Una signora di tanto in tanto, aiutava le suore e spesso era chiamata per dare una mano per portare avanti l’asilo. Le suore la ricompensavano con piccoli doni che rappresentavano spesso l’indispensabile per vivere.
Ma mettere un pranzo a tavola era sempre un problema e un giorno la signora non aveva altro che fagioli. Inviò il figlio alle suore per chiedere una cotica che lei aveva visto appesa e che avrebbe potuto, cotta insieme a fagioli, completare il magro pasto. Questo ragazzino aveva un piccolo difetto di pronuncia: non riusciva ancora a spiaccicare la lettera “c” che sostituiva con la “t”.

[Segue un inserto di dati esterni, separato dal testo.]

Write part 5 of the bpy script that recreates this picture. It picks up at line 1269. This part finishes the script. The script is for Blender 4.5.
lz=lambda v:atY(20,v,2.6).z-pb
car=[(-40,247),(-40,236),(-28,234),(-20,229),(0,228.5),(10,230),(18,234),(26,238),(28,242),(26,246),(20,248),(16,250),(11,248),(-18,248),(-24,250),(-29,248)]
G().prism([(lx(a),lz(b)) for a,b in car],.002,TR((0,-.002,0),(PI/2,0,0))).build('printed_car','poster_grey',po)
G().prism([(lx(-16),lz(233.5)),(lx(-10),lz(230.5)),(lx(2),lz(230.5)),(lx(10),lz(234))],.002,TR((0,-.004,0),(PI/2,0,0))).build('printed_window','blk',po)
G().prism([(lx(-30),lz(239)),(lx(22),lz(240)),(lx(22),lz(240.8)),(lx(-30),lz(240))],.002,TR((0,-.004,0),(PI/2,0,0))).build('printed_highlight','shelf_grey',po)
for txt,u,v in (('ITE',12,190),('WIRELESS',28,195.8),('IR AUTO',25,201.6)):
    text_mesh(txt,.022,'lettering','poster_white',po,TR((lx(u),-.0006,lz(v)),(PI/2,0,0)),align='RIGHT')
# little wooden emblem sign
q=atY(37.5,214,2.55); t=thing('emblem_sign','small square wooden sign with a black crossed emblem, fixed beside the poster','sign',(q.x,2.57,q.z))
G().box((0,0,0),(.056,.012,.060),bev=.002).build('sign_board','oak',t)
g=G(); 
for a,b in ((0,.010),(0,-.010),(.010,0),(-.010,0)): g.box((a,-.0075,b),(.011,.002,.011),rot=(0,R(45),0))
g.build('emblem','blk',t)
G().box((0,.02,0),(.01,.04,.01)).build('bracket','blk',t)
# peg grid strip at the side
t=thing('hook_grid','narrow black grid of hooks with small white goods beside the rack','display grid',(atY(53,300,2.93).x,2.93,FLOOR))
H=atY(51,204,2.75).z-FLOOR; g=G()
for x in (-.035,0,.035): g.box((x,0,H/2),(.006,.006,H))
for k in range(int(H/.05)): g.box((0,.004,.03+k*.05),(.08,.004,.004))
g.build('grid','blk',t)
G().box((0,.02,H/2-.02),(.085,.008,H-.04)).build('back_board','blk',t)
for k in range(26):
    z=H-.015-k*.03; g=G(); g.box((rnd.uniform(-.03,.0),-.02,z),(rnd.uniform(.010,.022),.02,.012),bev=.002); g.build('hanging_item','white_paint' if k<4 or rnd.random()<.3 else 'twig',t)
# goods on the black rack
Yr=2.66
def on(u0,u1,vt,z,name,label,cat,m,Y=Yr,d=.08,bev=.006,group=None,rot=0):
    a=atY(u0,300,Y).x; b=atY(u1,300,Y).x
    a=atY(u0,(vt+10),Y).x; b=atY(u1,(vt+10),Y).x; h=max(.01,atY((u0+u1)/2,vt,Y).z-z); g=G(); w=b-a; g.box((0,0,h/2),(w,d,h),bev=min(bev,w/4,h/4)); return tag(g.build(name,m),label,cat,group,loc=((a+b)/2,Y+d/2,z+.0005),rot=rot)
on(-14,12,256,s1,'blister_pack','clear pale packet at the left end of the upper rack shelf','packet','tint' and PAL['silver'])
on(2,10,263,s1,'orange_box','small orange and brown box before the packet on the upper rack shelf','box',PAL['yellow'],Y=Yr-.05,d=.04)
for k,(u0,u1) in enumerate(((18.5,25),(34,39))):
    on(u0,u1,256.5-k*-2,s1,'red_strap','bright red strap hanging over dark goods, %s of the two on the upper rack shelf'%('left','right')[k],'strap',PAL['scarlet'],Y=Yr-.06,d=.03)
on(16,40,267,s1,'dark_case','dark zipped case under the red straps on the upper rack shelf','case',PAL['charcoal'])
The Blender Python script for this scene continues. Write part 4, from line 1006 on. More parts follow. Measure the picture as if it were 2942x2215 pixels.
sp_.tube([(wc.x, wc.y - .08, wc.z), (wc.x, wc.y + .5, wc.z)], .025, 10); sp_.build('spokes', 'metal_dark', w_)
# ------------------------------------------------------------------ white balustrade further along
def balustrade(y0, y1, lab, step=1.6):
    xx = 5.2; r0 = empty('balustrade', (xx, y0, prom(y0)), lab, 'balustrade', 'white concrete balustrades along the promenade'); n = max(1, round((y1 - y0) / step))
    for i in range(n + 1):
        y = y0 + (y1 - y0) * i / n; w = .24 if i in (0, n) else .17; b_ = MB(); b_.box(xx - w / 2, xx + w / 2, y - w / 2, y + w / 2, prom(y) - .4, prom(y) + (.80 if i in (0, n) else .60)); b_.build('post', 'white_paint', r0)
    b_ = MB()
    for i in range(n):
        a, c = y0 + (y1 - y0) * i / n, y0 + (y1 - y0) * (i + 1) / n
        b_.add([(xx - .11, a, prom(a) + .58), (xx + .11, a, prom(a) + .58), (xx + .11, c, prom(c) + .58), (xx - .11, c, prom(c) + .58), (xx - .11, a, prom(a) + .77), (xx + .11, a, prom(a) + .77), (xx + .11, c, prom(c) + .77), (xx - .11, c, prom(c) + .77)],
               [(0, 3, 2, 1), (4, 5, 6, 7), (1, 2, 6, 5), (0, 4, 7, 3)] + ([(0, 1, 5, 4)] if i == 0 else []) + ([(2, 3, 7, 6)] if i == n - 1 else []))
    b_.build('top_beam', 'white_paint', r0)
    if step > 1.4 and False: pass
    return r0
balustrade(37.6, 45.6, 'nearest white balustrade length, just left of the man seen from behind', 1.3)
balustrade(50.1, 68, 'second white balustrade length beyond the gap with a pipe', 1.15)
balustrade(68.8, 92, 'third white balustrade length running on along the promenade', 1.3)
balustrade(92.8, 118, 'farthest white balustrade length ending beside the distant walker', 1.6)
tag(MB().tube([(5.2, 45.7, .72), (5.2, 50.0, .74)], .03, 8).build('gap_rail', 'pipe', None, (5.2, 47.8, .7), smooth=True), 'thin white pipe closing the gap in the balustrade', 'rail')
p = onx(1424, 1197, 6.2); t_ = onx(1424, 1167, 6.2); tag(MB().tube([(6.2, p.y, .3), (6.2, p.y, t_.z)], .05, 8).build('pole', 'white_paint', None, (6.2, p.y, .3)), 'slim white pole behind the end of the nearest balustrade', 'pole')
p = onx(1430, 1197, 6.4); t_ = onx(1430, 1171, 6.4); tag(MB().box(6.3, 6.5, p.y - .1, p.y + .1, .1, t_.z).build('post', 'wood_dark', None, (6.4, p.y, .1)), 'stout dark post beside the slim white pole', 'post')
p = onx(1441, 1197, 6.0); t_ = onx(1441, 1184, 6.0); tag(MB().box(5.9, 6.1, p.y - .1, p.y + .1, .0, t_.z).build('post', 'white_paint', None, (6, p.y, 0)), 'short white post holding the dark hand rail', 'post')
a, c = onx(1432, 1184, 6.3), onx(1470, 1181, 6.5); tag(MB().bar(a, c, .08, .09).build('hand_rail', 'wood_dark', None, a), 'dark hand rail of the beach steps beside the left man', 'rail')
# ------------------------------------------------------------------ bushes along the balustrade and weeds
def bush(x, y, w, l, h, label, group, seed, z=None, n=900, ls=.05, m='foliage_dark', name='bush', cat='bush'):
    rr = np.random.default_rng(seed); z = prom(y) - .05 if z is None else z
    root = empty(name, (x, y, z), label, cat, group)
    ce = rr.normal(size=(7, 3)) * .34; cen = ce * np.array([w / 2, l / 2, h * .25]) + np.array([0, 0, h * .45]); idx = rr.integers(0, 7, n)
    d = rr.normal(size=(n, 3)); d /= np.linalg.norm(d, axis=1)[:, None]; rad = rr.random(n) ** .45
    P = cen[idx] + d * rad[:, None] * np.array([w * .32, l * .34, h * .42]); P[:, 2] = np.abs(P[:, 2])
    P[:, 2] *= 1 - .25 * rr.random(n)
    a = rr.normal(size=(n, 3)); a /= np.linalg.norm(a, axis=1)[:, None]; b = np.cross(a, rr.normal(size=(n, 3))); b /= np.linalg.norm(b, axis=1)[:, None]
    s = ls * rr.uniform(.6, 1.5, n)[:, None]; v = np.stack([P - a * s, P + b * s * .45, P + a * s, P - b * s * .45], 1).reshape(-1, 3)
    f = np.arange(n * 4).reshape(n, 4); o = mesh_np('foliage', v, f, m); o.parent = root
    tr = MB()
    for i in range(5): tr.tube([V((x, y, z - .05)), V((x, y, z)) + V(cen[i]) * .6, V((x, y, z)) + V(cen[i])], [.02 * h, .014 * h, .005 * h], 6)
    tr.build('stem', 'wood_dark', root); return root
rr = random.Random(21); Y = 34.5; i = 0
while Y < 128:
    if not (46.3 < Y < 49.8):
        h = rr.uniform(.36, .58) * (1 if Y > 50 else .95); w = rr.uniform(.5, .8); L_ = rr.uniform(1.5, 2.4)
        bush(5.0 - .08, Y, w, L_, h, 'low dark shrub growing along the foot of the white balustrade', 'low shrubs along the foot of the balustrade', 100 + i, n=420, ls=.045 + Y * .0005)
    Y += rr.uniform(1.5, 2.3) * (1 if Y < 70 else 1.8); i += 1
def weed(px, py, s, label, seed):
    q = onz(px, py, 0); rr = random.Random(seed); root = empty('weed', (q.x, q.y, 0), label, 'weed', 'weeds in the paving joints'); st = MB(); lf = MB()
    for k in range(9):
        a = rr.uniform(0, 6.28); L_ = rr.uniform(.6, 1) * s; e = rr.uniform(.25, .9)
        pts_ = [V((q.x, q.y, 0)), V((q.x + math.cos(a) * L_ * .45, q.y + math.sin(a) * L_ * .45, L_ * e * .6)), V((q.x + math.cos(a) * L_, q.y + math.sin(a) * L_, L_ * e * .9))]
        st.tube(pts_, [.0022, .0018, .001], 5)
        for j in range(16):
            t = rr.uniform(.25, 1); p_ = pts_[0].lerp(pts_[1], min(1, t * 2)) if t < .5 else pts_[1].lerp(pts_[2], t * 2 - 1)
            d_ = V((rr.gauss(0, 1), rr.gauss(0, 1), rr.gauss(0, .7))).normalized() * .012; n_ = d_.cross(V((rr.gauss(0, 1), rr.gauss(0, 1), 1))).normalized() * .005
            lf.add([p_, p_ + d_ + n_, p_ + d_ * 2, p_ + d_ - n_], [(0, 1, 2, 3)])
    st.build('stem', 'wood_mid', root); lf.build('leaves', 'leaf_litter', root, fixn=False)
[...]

Quindi dopo aver suonato alla porta, alla suora che gli chiese cosa volesse disse: «’A ditte mamma se me può dà théla tutetélla» ( ha detto mia madre se mi puoi dare quella piccola cotica). La suora si fece ripetere molte volte la frase: o faceva finta o proprio non afferrava il senso della richiesta. Alla fine lo sveglio ragazzino non ne poté più e sbottò: «The tazze è, ma ne n’ tapisce propria niénde!” (Che tazzo è, ma non tapisci proprio niente!). La suora subito lo rimproverò perché non si dovevano dire le parolacce. E lo sconsolato bambino di rimando: «Tazze tapisce, ma tutetélla nò!»
L’episodio fu oggetto di numerose conversazioni e da quel momento spesso bastava ripetere “tazze” a qualcuno, per fargli immediatamente capire qualcosa che non voleva capire!